D’Angelo Barksdale: “You can say you’re somebody new, you can give yourself a whole new story. But what came first is who you really are and what happened before is what really happened. And it don't matter that some fool say he different. Because the only thing that make you different is what you really do, what you really go through. . . Like, all them books in his library. He frontin’ with all them books, but if you pull one down off the shelf, ain't none of the pages ever been opened. He got all them books and he ain't read near one of them. Gatsby, he was who he was and he did what he did. And ‘cause he wasn't ready to get real with the story, that shit caught up to him.”
I think about that monologue from The Wire a lot. D’Angelo was my favorite character in the early seasons, surpassed later by Marlo Stanfield, who plays at the narrative fulfillment of much of D’Angelo’s wisdom. Stanfield is like Gatsby by season five, he’s still who he is when he gets to the new place, and it does catch up to him.

Personally, I’ve always thought it better to pass on “success” when you aren’t ready than to just try to ride it and be bucked off and trampled. I kicked the brakes on King Shot twice in seven years when it felt like it was growing way too rapidly. Maybe that’s too cautious for some people, but I believe in a steady process. The way I see success these days isn’t just hitting a target a couple times—it’s stability, longevity. It’s laying a foundation to support height.

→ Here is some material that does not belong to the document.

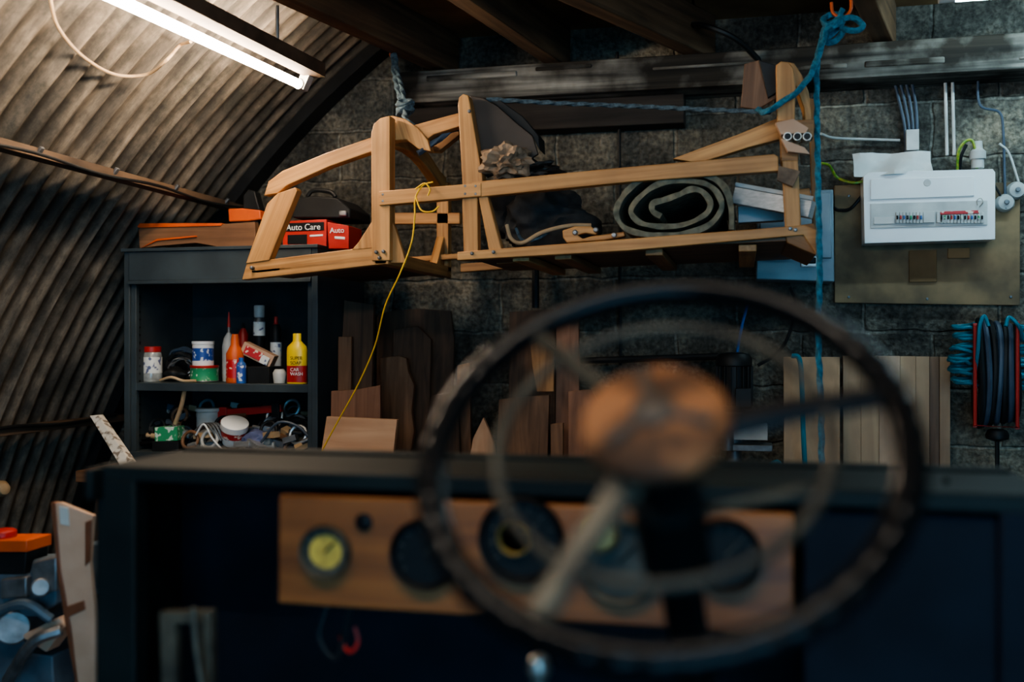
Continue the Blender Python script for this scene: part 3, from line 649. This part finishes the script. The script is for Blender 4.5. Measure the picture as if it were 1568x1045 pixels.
b.tube([PY(1498,104,3.66),PY(1500,160,3.66),PY(1530,172,3.66),PY(1536,200,3.66),PY(1538,262,3.66),PY(1540,320,3.63)],.0045,'bluegrey')
b.tube([PY(1530,220,3.66),PY(1545,235,3.66),PY(1560,280,3.66)],.004,'offwhite')
b.tube([PY(1276,318,3.6),PY(1284,322,3.62),PY(1302,320,3.66),PY(1320,300,3.66)],.006,'black')
b.done(0)
b=B('alarm_bell')
for u,v in((1537,312),(1554,293)):
    p=PY(u,v,3.66); b.lathe(p,[(.03,0),(.03,.02),(.024,.032),(.008,.036),(.006,.036)],'offwhite',axis=(0,-1,0)); b.cyl(p-V((0,.036,0)),p-V((0,.044,0)),.008,'steel')
b.tube([PY(1520,280,3.66),PY(1530,296,3.64),PY(1537,312,3.64)],.004,'black'); b.done(.002)
b=B('steel_switch_box'); b.pp([(1160,296),(1276,290),(1278,432),(1158,428)],3.55,.14,'bluebox'); b.pp([(1164,300),(1272,295),(1274,396),(1162,396)],3.54,.012,'bluebox'); b.pp([(1228,394),(1250,394),(1250,404),(1228,404)],3.537,.01,'dial'); b.pp([(1226,392),(1252,392),(1252,409),(1226,409)],3.5395,.01,'white'); b.done(.004)
b=B('wall_conduit'); b.tube([PY(820,398,3.62),PY(820,472,3.62)],.014,'black',smooth=0); b.tube([PY(1146,462,3.6),PY(1136,500,3.55),PY(1128,545,3.5)],.005,'blue'); b.tube([PY(1210,440,3.6),PY(1218,470,3.6),PY(1205,520,3.6),PY(1185,545,3.6),PY(1160,560,3.6)],.006,'black'); b.tube([PY(890,553,3.6),PY(1100,546,3.6)],.012,'black',smooth=0)
b.tube([PY(945,80,3.66) ,PY(948,150,3.66),PY(950,560,3.66)],.006,'black',smooth=0); b.tube([PY(1060,38,3.5),PY(1080,40,3.4),PY(1120,56,3.4),PY(1150,80,3.48),PY(1180,120,3.6),PY(1200,200,3.66)],.01,'black'); b.done(0)
# ------------------------------------------------------------------ leaning timber
def lean(name,px,Y0,k,th,mat,L=V((0,0,1)),base=.90):
    P=[]
    for u,v in px:
        Y=Y0
        for _ in range(5): p=PY(u,v,Y); Y=Y0+(p.z-base)*k
        if v>=700: p=at(u,Y0,base)
        P.append(p)
    b=B(name); b.prism(P,(0,th,0),mat,L); return b.done(.0015)
lean('timber_offcut',[(527,460),(572,467),(570,560),(566,705),(520,705),(522,560)],3.25,.05,.018,'walnut')
lean('timber_offcut',[(518,516),(538,516),(536,705),(516,705)],3.215,.05,.015,'brown')
lean('timber_offcut',[(577,484),(600,476),(640,473),(690,476),(695,520),(692,705),(575,705)],3.58,.1,.015,'walnut')
lean('timber_offcut',[(602,505),(640,500),(660,520),(658,590),(660,705),(600,705)],3.52,.08,.015,'walnut')
lean('timber_offcut',[(582,549),(610,545),(622,549),(625,570),(634,590),(630,630),(634,660),(626,705),(586,705),(584,620)],3.44,.08,.025,'brown')
lean('timber_offcut',[(507,599),(545,597),(582,590),(583,705),(505,705)],3.17,.05,.018,'red_brown')
lean('timber_offcut',[(500,638),(608,643),(598,705),(486,705)],3.10,.06,.02,'pink',V((1,0,0)))
lean('timber_offcut',[(740,640),(750,662),(756,680),(760,705),(716,705),(724,672)],3.36,.1,.02,'pink')
lean('timber_offcut',[(764,612),(800,608),(841,605),(838,705),(760,705)],3.46,.1,.02,'brown')
lean('timber_offcut',[(852,470),(886,470),(888,705),(850,705)],3.50,.1,.02,'red_brown')
lean('timber_offcut',[(780,478),(850,474),(850,705),(778,705)],3.56,.08,.02,'walnut')
lean('timber_offcut',[(812,528),(830,520),(848,534),(848,600),(822,600),(815,560)],3.44,.1,.02,'ash_dark')
lean('timber_offcut',[(660,606),(700,600),(705,705),(640,705)],3.46,.1,.02,'walnut')
lean('timber_offcut',[(843,650),(862,648),(862,705),(843,705)],3.40,.1,.02,'brown')
lean('timber_offcut',[(870,600),(905,596),(930,640),(935,705),(870,705)],3.42,.1,.02,'red_brown')
lean('timber_offcut',[(700,560),(718,556),(722,705),(702,705)],3.52,.1,.02,'brown')
lean('timber_offcut',[(960,600),(990,598),(992,705),(958,705)],3.46,.1,.02,'pine')
b=B('laminated_board')
for i,(u0,u1) in enumerate([(1291,1318),(1318.5,1346),(1346.5,1378),(1378.5,1402),(1402.5,1423),(1423.5,1438),(1439,1455)]):
    top=545+i*.3; P=[PY(u0,top,3.64),PY(u1,top,3.64),at(u1,3.60,.35),at(u0,3.60,.35)]
    b.prism(P,(0,.025,0),['pine','pine','pink','pine','pine','brown','pine'][i],V((0,0,1)))
b.mm((.36,3.55,0),(.92,3.68,.35),'joist')
b.done(.0005)
b=B('plank'); P=[PY(1200,547,3.55),PY(1286,547,3.55),at(1286,3.45,.90),at(1200,3.45,.90)]; b.prism(P,(0,.022,0),'pine',V((0,0,1))); b.done(.001)
b=B('air_hose'); b.tube([PY(1212,545,3.4),PY(1224,550,3.4),PY(1228,590,3.4),PY(1230,660,3.4),PY(1234,740,3.38)],.008,'teal'); b.tube([PY(1145,715,3.3),PY(1165,722,3.3),PY(1190,708,3.3),PY(1195,725,3.3)],.009,'teal'); b.done(0)
b=B('electric_motor'); p=at(1124,3.35,.90); zt_=PY(1124,542,3.35).z
b.mm((p.x-.05,3.30,.90),(p.x+.05,3.40,.925),'steel'); b.cyl((p.x,3.35,.92),(p.x,3.35,zt_-.12),.025,'steel')
zc=zt_-.10
b.lathe((p.x,3.35,zc-.09),[(.05,0),(.058,.01),(.058,.02),(.052,.02),(.052,.15),(.058,.15),(.058,.175),(.048,.19),(.02,.195)],'black')
for k in range(18):
    t=k*math.pi/9; b.box((p.x+.055*math.cos(t),3.35+.055*math.sin(t),zc-.005),(.012,.004,.13),'black',(0,0,t))
b.box((p.x+.03,3.29,zc-.04),(.05,.03,.06),'black'); b.box((p.x+.045,3.31,zc-.15),(.12,.08,.05),'offwhite'); b.box((p.x+.05,3.31,zc-.2),(.14,.1,.02),'steel'); b.cyl((p.x-.02,3.27,zc-.13),(p.x-.02,3.27,zc-.21),.02,'steel'); b.done(.002)
b=B('hose_reel'); Y=3.50
def q(u,v,y=Y): return PY(u,v,y)
for y in(Y-.03,Y+.10):
    b.tube([q(1493,498,y),q(1493,652,y),q(1558,655,y),q(1558,495,y)],.006,'red',smooth=0)
for (u,v) in((1493,498),(1493,652),(1558,655),(1558,495)): b.bar(q(u,v,Y-.03),q(u,v,Y+.16),.012,.012,'red')
b.bar(q(1493,575,Y+.14),q(1558,575,Y+.14),.012,.03,'red')
for k in range(7):
    u=1499+k*9; 
    cz=q(u,572).z; hh=.175-.004*k%3; cx=q(u,572,Y+.03).x; pts=[]
    for j in range(12):
        t=j*math.pi/6; pts.append((cx+.004*math.sin(t*2+k),Y+.035+.055*math.cos(t),cz+hh*math.sin(t)*1.0))
    b.tube(pts,.0098,'bluegrey' if k%2 else 'black',closed=True,smooth=3)
b.lathe(q(1527,676,Y+.03),[(.012,0),(.034,.008),(.036,.02),(.03,.035),(.02,.04)],'black')
b.tube([q(1527,676,Y+.03),q(1527,720,Y+.03),q(1527,780,Y+.03)],.007,'black',smooth=0); b.done(.001)
b=B('coiled_air_hose')
for (uc,rad,v0,v1,loops) in((1474,.035,498,592,11),(1572,.035,500,600,11)):
    pts=[]; n=loops*10; rr=random.Random(uc)
    for i in range(n+1):
        t=2*math.pi*i/10; vv=v0+(v1-v0)*i/n+rr.uniform(-2,2); c=q(uc+5*math.sin(i*.07)+rr.uniform(-1,1),vv,Y+.02)
        pts.append(c+V((rad*math.cos(t),rad*.8*math.sin(t),.006*math.sin(t*.5))))
    b.tube(pts,.0062,'teal',smooth=2)
b.tube([q(1490,590),q(1497,540,Y-.04),q(1500,500,Y-.04),q(1507,484,Y-.03),q(1514,500,Y-.04)],.006,'teal'); b.tube([q(1540,500,Y-.05),q(1545,486,Y-.04),q(1560,500,Y-.04),q(1566,520,Y)],.006,'teal'); b.done(0)
# ------------------------------------------------------------------ left foreground things
b=B('white_plank'); a=PY(137,637,3.0); c=PY(150,636,3.0); d2=PY(201,709,2.85); e2=PY(183,713,2.85)
k=(0-a.z)/(e2.z-a.z); dn=e2-a; dn2=d2-c
b.prism([a,c,c+dn2*k*.93,a+dn*k*.93],(0,.03,0),'flaky')
b.done(.002)
b=B('flattened_cardboard_box'); Y=1.95
b.pp([(78,771),(92,770),(142,790),(137,860),(146,950),(146,1045),(134,1300),(128,1300),(112,1000),(92,880)],Y,.012,'cardboard')
b.pp([(77,770),(84,770),(92,870),(108,960),(120,1060),(118,1060),(104,985),(88,880)],Y-.003,.018,'tape')
b.pp([(100,930),(128,920),(130,934),(104,946)],Y-.003,.004,'tape'); b.pp([(130,800),(140,796),(137,860),(130,868)],Y-.003,.004,'tape'); b.pp([(90,775),(104,778),(106,806),(92,803)],Y-.002,.004,'offwhite'); b.mm((PY(130,1290,Y).x-.1,Y,0),(PY(130,1290,Y).x+.1,Y+.3,PY(130,1290,Y).z+.03),'cardboard'); b.done(.001)
b=B('metalworking_lathe'); Y=2.1
b.pp([(-60,880),(45,880),(50,858),(86,852),(86,925),(60,945),(-60,945)],Y,.25,'machine')
b.pp([(-60,945),(36,940),(36,1000),(80,1005),(82,1060),(-60,1060)],Y+.02,.2,'machine'); b.pp([(0,888),(40,884),(40,916),(0,918)],Y-.02,.03,'steel'); b.pp([(48,862),(86,853),(86,905),(50,915)],Y-.03,.04,'steel')
b.cyl(PY(20,962,Y-.02),PY(20,962,Y+.1),.04,'steel'); b.cyl(PY(62,900,Y-.05),PY(62,900,Y),.022,'steel'); b.tube([PY(0,935,Y-.03),PY(40,925,Y-.05),PY(80,950,Y-.03)],.012,'machine'); b.tube([PY(10,1045,Y-.02),PY(50,985,Y-.06),PY(95,965,Y-.03)],.014,'steel')
b.pp([(30,975),(90,945),(100,960),(70,1000)],Y-.01,.05,'cardboard')
p=PY(0,1060,Y); b.mm((p.x-.1,Y,0),(p.x+.12,Y+.22,p.z),'machine'); b.done(.004)
b=B('emergency_stop_switch'); b.pp([(-30,846),(40,846),(38,880),(-30,880)],Y,.08,'black'); b.pp([(-30,828),(41,828),(41,846),(-30,846)],Y-.01,.09,'orange'); c=PY(6,828,Y+.03); b.lathe(c,[(.026,0),(.026,.008),(.03,.01),(.03,.024),(.024,.028)],None,mats=['dial','red','red','red']); b.done(.003)
b=B('wall_switch'); c=roof(-2,748,.0); b.lathe(c,[(.03,0),(.03,.02),(.02,.04),(.01,.044)],'cream',axis=(1,-.3,0)); b.done(.001)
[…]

It’s not burning out.

When I lived in Greece, I worked for a family-owned hostel for several years. At one point, they launched a bar adjacent to it. It wasn’t the best setup. Cheap/utilitarian decor, few beer options, handful of bottles of well liquor, basic mixers. About as minimal as you could be and still call the place a bar. At the time, I didn’t understand: The hostel was profitable, surely they could come up with something nicer. But there was a method to it, and it was exactly how they’d built the hostel itself. Keeping the expenses minimal means the business becomes sustainable much sooner. While growth takes a little longer, this means you also have time to establish a system, to refine, to get better, to expand organically and without excess risk. Over the years, that bar has evolved. Gradual renovations, nicer drink options, more staffing, etc. Today, it’s a pretty damned nice place that benefits from the hostel attached to it, but doesn’t necessarily rely on that. Regulars—locals, expats, diplomats, et al—now come to drink there. It’s a business that’s entering its second decade.